RIO DE JANEIRO - Uma pergunta baila no ar, como aquele vaga-lume do soneto machadiano: diante de tanto descalabro na política nacional, não haverá clima para um golpe de Estado, promovido pelos militares ou mesmo pela sociedade civil indignada com tanta e tamanha corrupção?
Não acredito nessa hipótese. Os golpes de Estado, ao longo da história universal, são desfechados quando há idéias em choque, ou, se quiserem, ideologias antagônicas. Tomando como exemplo mais próximo e que mais nos toca: o golpe de 64 foi executado no contexto da Guerra Fria, quando havia o temor de que o Brasil se tornasse comunista ou uma complicada república sindicalista -o que daria mais ou menos na mesma.

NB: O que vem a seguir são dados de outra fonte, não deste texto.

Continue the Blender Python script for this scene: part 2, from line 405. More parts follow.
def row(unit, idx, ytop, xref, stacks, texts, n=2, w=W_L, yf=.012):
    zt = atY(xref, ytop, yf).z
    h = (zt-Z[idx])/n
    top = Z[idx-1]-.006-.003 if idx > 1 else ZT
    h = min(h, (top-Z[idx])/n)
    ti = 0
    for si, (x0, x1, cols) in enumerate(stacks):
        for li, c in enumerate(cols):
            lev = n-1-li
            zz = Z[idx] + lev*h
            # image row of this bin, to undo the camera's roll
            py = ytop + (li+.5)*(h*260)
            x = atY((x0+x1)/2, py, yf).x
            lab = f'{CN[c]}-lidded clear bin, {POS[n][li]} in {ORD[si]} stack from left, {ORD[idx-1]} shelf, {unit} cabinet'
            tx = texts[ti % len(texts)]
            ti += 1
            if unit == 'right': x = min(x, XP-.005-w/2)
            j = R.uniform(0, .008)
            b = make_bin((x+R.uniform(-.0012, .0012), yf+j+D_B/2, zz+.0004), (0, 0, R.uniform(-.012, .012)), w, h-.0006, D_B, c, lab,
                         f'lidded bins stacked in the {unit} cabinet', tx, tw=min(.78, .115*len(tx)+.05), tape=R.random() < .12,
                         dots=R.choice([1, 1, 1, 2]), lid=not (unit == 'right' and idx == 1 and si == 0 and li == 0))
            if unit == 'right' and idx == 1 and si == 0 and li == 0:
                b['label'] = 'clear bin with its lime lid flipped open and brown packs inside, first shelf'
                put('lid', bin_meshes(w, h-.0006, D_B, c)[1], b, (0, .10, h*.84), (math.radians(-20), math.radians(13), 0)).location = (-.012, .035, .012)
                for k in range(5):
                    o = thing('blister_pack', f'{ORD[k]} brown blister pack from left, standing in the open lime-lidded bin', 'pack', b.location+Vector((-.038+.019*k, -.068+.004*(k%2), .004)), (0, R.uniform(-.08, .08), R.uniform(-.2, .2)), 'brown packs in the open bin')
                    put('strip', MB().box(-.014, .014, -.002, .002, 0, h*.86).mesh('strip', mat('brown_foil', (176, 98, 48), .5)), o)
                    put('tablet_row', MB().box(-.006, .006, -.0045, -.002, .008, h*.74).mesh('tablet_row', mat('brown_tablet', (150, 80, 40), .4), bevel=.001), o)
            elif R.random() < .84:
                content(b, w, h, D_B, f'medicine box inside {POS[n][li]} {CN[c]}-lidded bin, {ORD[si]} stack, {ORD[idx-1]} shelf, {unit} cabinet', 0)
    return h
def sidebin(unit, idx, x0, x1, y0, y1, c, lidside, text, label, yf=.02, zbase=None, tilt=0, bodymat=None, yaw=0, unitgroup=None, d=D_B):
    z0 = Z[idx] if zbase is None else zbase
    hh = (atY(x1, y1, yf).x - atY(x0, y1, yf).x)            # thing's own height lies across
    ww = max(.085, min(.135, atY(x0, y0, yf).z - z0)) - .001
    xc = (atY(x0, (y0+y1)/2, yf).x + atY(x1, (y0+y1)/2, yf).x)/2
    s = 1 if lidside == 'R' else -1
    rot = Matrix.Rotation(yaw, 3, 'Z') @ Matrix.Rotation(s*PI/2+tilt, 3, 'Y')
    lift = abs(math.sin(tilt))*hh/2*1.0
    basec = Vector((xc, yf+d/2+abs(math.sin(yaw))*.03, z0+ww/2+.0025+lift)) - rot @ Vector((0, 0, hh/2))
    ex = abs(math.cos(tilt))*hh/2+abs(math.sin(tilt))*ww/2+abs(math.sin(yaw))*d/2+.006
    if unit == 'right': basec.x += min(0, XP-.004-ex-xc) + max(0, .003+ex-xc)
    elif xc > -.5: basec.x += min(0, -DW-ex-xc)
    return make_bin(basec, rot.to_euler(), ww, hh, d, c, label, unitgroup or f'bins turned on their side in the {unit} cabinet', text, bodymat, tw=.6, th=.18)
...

Evidente que havia corrupção naquele tempo, como sempre houve. Mas não foi isso o que motivou os militares a darem o golpe, ajudados por entidades civis como o IPÊS e o IBAD e com o apoio ostensivo dos Estados Unidos, depondo João Goulart e caçando todas as bruxas acusadas de subversão.
Foi assim também na Revolução Russa e na Revolução Francesa. O poder nas mãos de Luís 16, o czarismo nas mãos de Nicolau 2º, não acabaram por causa da decadência moral da monarquia francesa ou das mandingas de Rasputin, que direta ou indiretamente alimentavam a corrupção, talvez maior e mais devastadora do que a nossa.
Foram idéias que levaram o rei à guilhotina e o czar ao fuzilamento. No primeiro caso, venceu o ideal republicano nascido com os enciclopedistas e alimentado por gênios como Danton. No caso russo, venceu o marxismo em versão bolchevista, alimentado por Lênin. Idéias, sempre idéias.
Na crise que agora atravessamos, inexiste o conflito de quaisquer idéias, nem sequer há idéias em jogo. Todos estão do mesmo lado: são éticos, republicanos, transparentes etc. O que existe é a corrupção que corre solta, encolerizando a nação. Muito cuspe e nenhum tiro.